Johannes,
Thank you for this helpful reply. More essentially, I am wondering
whether adding FE _and_ clustering is (harmfully) redundant, where you
are clustering and "fixing" on the same id variable. So in your opinion
it is fine to FE (or to add unit dummy variables (e.g. "country")) _and_
to cluster on the same units (e.g. "country" again)?
I ask because I had been taught that clustering on your unit ID was a
"weak" first-try method of dealing with intra-group correlations, and
that adding unit fixed effects (either via the -xtgls, fe- method or a
LSDV approach) was a more radical second-try method; if the first method
(clustering) works, then stick with that; but if it doesn't, then move
on to the "stronger" FE approach, which has more inherent drawbacks than
clustering (such as forcing you to drop time-invariant, unit-specific
variables of theoretical interest).
On the other hand, it has been emphasized on this listserv in the past
that clustering works best as the number of clusters approaches infinity
(a point curiously not emphasized in the [U] manual entry on robust SEs
and clustering). Perhaps in my case 100 clusters is too small a number?

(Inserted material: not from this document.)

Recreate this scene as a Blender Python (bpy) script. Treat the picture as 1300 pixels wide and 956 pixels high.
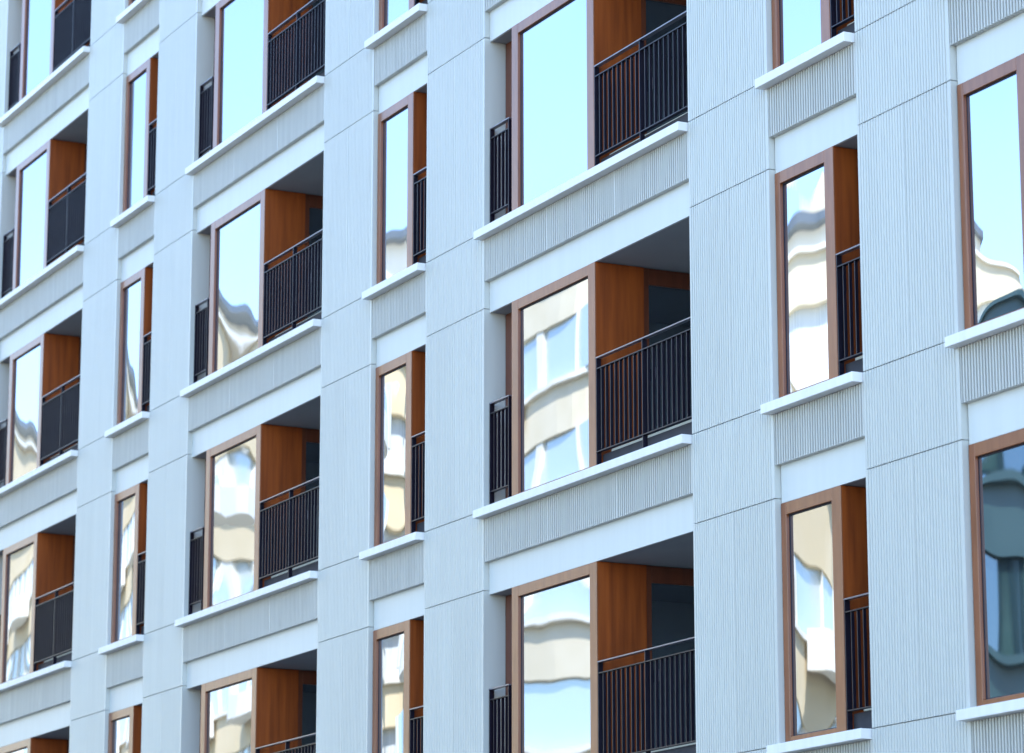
import bpy, math, random
from mathutils import Vector, Matrix
random.seed(7)
R = math.radians
for o in list(bpy.data.objects): bpy.data.objects.remove(o)
sc = bpy.context.scene
col = sc.collection

# ------------------------------------------------------------------ camera
Z0 = 10.57                       # height of the reference sill line above the street
AZ, PITCH, ROLL = 0.4534224, 0.2269457, -0.0001776
FPX = 4165.76
ca, sa, cp, sp = math.cos(AZ), math.sin(AZ), math.cos(PITCH), math.sin(PITCH)
fwd = Vector((-ca*cp, sa*cp, sp)); rgt = Vector((sa, ca, 0)); upv = rgt.cross(fwd)
r2 = rgt*math.cos(ROLL) + upv*math.sin(ROLL); u2 = -rgt*math.sin(ROLL) + upv*math.cos(ROLL)
cam_d = bpy.data.cameras.new('camera'); cam = bpy.data.objects.new('camera', cam_d); col.objects.link(cam)
M = Matrix((r2, u2, -fwd)).transposed().to_4x4()
M.translation = Vector((25.9255, -14.4783, -8.9677 + Z0))
cam.matrix_world = M
cam_d.sensor_width = 36; cam_d.lens = 36*FPX/1300; cam_d.shift_y = -44.5/1300
cam_d.clip_start = 0.5; cam_d.clip_end = 6000
cam_d.dof.use_dof = True; cam_d.dof.focus_distance = 31.0; cam_d.dof.aperture_fstop = 2.3
sc.camera = cam

# ------------------------------------------------------------------ sky, sun, exposure
SUN_EL, SUN_AZ = 47.0, 52.0      # the sun stands behind the building: its street face is in the shade
w = bpy.data.worlds.new('World'); sc.world = w; w.use_nodes = True
nt = w.node_tree
sky = nt.nodes.new('ShaderNodeTexSky'); sky.sky_type = 'NISHITA'; sky.sun_disc = False
sky.sun_elevation = R(SUN_EL); sky.sun_rotation = R(SUN_AZ)
sky.air_density = 1.0; sky.dust_density = 0.15; sky.ozone_density = 1.6
bg = nt.nodes['Background']; bg.inputs[1].default_value = 0.15
nt.links.new(sky.outputs[0], bg.inputs[0])
sl = bpy.data.lights.new('sun', 'SUN'); sl.energy = 2.5; sl.angle = R(0.53); sl.color = (1.0, 0.92, 0.79)
so = bpy.data.objects.new('sun', sl); col.objects.link(so)
sd = Vector((math.sin(R(SUN_AZ))*math.cos(R(SUN_EL)), math.cos(R(SUN_AZ))*math.cos(R(SUN_EL)), math.sin(R(SUN_EL))))
so.rotation_euler = (-sd).to_track_quat('-Z', 'Y').to_euler(); so.location = (0, 60, 80)
sc.view_settings.view_transform = 'Standard'; sc.view_settings.look = 'None'
sc.view_settings.gamma = 1; sc.view_settings.use_curve_mapping = False
sc.view_settings.exposure = 2.3

# ------------------------------------------------------------------ materials
def new_mat(name):
    m = bpy.data.materials.new(name); m.use_nodes = True
    return m, m.node_tree, m.node_tree.nodes['Principled BSDF']
def noise_mat(name, c0, c1, scale=3.0, rough=0.5, stretch=(1, 1, 1), bump=0.0, spec=0.5, detail=5, coat=0.0, lo=0.3, hi=0.7, metal=0.0):
    m, t, b = new_mat(name)
    g = t.nodes.new('ShaderNodeNewGeometry')
    mp = t.nodes.new('ShaderNodeMapping'); mp.inputs['Scale'].default_value = stretch
    n = t.nodes.new('ShaderNodeTexNoise'); n.inputs['Scale'].default_value = scale; n.inputs['Detail'].default_value = detail
    cr = t.nodes.new('ShaderNodeValToRGB')
    cr.color_ramp.elements[0].position = lo; cr.color_ramp.elements[1].position = hi
    cr.color_ramp.elements[0].color = (*c0, 1); cr.color_ramp.elements[1].color = (*c1, 1)
    t.links.new(g.outputs['Position'], mp.inputs[0]); t.links.new(mp.outputs[0], n.inputs['Vector'])
    t.links.new(n.outputs[0], cr.inputs[0]); t.links.new(cr.outputs[0], b.inputs['Base Color'])
    b.inputs['Roughness'].default_value = rough; b.inputs['Specular IOR Level'].default_value = spec
    b.inputs['Coat Weight'].default_value = coat; b.inputs['Coat Roughness'].default_value = 0.12
    b.inputs['Metallic'].default_value = metal
    if bump:
        bp = t.nodes.new('ShaderNodeBump'); bp.inputs['Strength'].default_value = 1; bp.inputs['Distance'].default_value = bump
        t.links.new(n.outputs[0], bp.inputs['Height']); t.links.new(bp.outputs[0], b.inputs['Normal'])
    return m
def glass_mat(name, tint, base, fac, wave=0.00045, wscale=0.75):
    m, t, b = new_mat(name)
    b.inputs['Base Color'].default_value = (*base, 1); b.inputs['Roughness'].default_value = 0.3
    gl = t.nodes.new('ShaderNodeBsdfGlossy'); gl.inputs['Color'].default_value = (*tint, 1); gl.inputs['Roughness'].default_value = 0.0
    g = t.nodes.new('ShaderNodeNewGeometry')
    mp = t.nodes.new('ShaderNodeMapping'); mp.inputs['Scale'].default_value = (1.5, 1.0, 0.75)
    n = t.nodes.new('ShaderNodeTexNoise'); n.inputs['Scale'].default_value = wscale; n.inputs['Detail'].default_value = 1.2; n.inputs['Distortion'].default_value = 0.6
    bp = t.nodes.new('ShaderNodeBump'); bp.inputs['Strength'].default_value = 1; bp.inputs['Distance'].default_value = wave
    mx = t.nodes.new('ShaderNodeMixShader'); mx.inputs[0].default_value = fac
    out = t.nodes['Material Output']
    t.links.new(g.outputs['Position'], mp.inputs[0]); t.links.new(mp.outputs[0], n.inputs['Vector'])
    t.links.new(n.outputs[0], bp.inputs['Height']); t.links.new(bp.outputs[0], gl.inputs['Normal'])
    t.links.new(b.outputs[0], mx.inputs[1]); t.links.new(gl.outputs[0], mx.inputs[2]); t.links.new(mx.outputs[0], out.inputs[0])
    return m
def facade_metal(name, ca_, cb_, dirt=0.06, rough=0.42):
    # painted sheet: slow tone drift, faint vertical rain streaks
    m, t, b = new_mat(name)
    g = t.nodes.new('ShaderNodeNewGeometry')
    n1 = t.nodes.new('ShaderNodeTexNoise'); n1.inputs['Scale'].default_value = 0.35; n1.inputs['Detail'].default_value = 3
    mp = t.nodes.new('ShaderNodeMapping'); mp.inputs['Scale'].default_value = (9, 9, 0.5)
    n2 = t.nodes.new('ShaderNodeTexNoise'); n2.inputs['Scale'].default_value = 1.2; n2.inputs['Detail'].default_value = 5
    cr = t.nodes.new('ShaderNodeValToRGB'); cr.color_ramp.elements[0].position = .3; cr.color_ramp.elements[1].position = .7
    cr.color_ramp.elements[0].color = (*ca_, 1); cr.color_ramp.elements[1].color = (*cb_, 1)
    rm = t.nodes.new('ShaderNodeMapRange'); rm.inputs[1].default_value = .35; rm.inputs[2].default_value = .75
    rm.inputs[3].default_value = 1.0; rm.inputs[4].default_value = 1.0 - dirt*2
    mx = t.nodes.new('ShaderNodeMix'); mx.data_type = 'RGBA'; mx.blend_type = 'MULTIPLY'; mx.inputs[0].default_value = 1.0
    t.links.new(g.outputs['Position'], n1.inputs['Vector']); t.links.new(g.outputs['Position'], mp.inputs[0])
    t.links.new(mp.outputs[0], n2.inputs['Vector']); t.links.new(n1.outputs[0], cr.inputs[0]); t.links.new(n2.outputs[0], rm.inputs[0])
    isl = t.nodes.new('ShaderNodeMapRange'); isl.inputs[3].default_value = .955; isl.inputs[4].default_value = 1.0
    ml_ = t.nodes.new('ShaderNodeMath'); ml_.operation = 'MULTIPLY'
    t.links.new(g.outputs['Random Per Island'], isl.inputs[0]); t.links.new(isl.outputs[0], ml_.inputs[0]); t.links.new(rm.outputs[0], ml_.inputs[1])
    t.links.new(cr.outputs[0], mx.inputs[6]); t.links.new(ml_.outputs[0], mx.inputs[7]); t.links.new(mx.outputs[2], b.inputs['Base Color'])
    b.inputs['Roughness'].default_value = rough
    return m
MT = dict(
    pier=facade_metal('pier_sheet', (.565, .58, .545), (.595, .61, .572), dirt=.03, rough=.36),
    spandrel=facade_metal('spandrel_sheet', (.55, .553, .515), (.58, .583, .545), dirt=.07),
    lintel=facade_metal('lintel_sheet', (.64, .665, .64), (.67, .695, .67), dirt=.02),
    sill=facade_metal('sill_white', (.84, .835, .82), (.88, .875, .86), dirt=.04),
    wall=noise_mat('render_coat', (.50, .53, .55), (.56, .59, .61), 2.0, .8),
    joint=noise_mat('joint_dark', (.03, .03, .04), (.05, .05, .06), 4, .8),
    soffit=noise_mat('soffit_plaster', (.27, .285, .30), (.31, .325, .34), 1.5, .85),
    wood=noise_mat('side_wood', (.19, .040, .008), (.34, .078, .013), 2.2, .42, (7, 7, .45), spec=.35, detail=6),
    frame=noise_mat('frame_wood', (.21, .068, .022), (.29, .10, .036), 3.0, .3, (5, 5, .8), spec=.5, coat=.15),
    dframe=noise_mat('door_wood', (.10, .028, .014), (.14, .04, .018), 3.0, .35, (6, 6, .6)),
    gasket=noise_mat('gasket_rubber', (.012, .010, .02), (.02, .016, .03), 5, .6),
    rail=noise_mat('railing_paint', (.006, .005, .014), (.010, .008, .019), 6, .38, spec=.35),
    hand=noise_mat('handrail_paint', (.13, .125, .16), (.18, .17, .21), 6, .28, spec=.8),
    slab=noise_mat('slab_edge', (.55, .52, .42), (.62, .60, .50), 5, .7),
    glass=glass_mat('mirror_glass', (.45, .51, .64), (.02, .035, .045), .86),
    dglass=glass_mat('door_glass', (.45, .55, .62), (.010, .013, .025), .5, .0005),
    cream=noise_mat('cream_render', (.66, .51, .28), (.74, .59, .36), .5, .85),
    white=noise_mat('white_trim', (.76, .70, .56), (.82, .76, .62), 1.0, .7),
    ivory=noise_mat('ivory_stone', (.68, .57, .37), (.76, .65, .45), .8, .8),
    bluepane=glass_mat('blue_glass', (.62, .72, .74), (.52, .57, .54), .28, .0, 1),
    curtainpane=glass_mat('curtained_glass', (.5, .6, .65), (.22, .26, .27), .3, 0.0),  # tone of the reflection painted onto the balcony door panes
    curtain=noise_mat('curtain_fabric', (.55, .56, .50), (.75, .76, .70), 1.5, .9, (6, 6, .3)),
    dark=noise_mat('dark_cladding', (.03, .075, .068), (.055, .11, .10), .7, .5),
    darkpane=glass_mat('dark_glass', (.35, .45, .5), (.02, .05, .06), .4, .0, 1),
    roofm=noise_mat('roof_metal', (.10, .12, .13), (.16, .18, .19), .8, .5),
    asphalt=noise_mat('asphalt', (.040, .040, .042), (.065, .065, .066), 8, .85, bump=.004),
    paving=noise_mat('paving', (.12, .12, .115), (.17, .165, .16), 3, .8),
    kerb=noise_mat('kerb_stone', (.34, .33, .31), (.42, .41, .39), 4, .8),
    line=noise_mat('road_paint', (.66, .66, .64), (.78, .78, .76), 6, .6),
    soil=noise_mat('soil', (.10, .09, .06), (.16, .14, .10), .3, .95),
)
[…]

I haven't really noticed people using FE and also clustering on the same
group variable, and am worried that what I am doing is "overkill" that
is causing my SEs to be overinflated. You seem to say "no worries", and
I am very willing to take your word. But I am wondering if others might
agree?
Jason
-----Original Message-----
From: [email protected]
[mailto:[email protected]] On Behalf Of Johannes
Schmieder
Sent: Saturday, September 23, 2006 2:27 PM
To: [email protected]
Subject: Re: st: appropriateness of cluster option with xtreg, fe
My thoughts on this: without the clustering, Stata assumes that the
underlying statistical model has 100 * 25 = 2500 observations with
independent error terms. The clustering adjusts for correlations between
the error terms over time, so you have in effect less independent
observations and you should expect your standard errors to go up. This
is nearly always the case, the example on the faq you mentioned is more
the exception (you need a strong negative correlation between your error
terms and even then it is not necessarily the case that the SE go down).
If you have reasons to believe that error terms are not independent in a
subgroup of your observations (such as for the different time periods
for a specific individual in a panel, or e.g. for observations that are
spatially
close) you should always cluster your SE.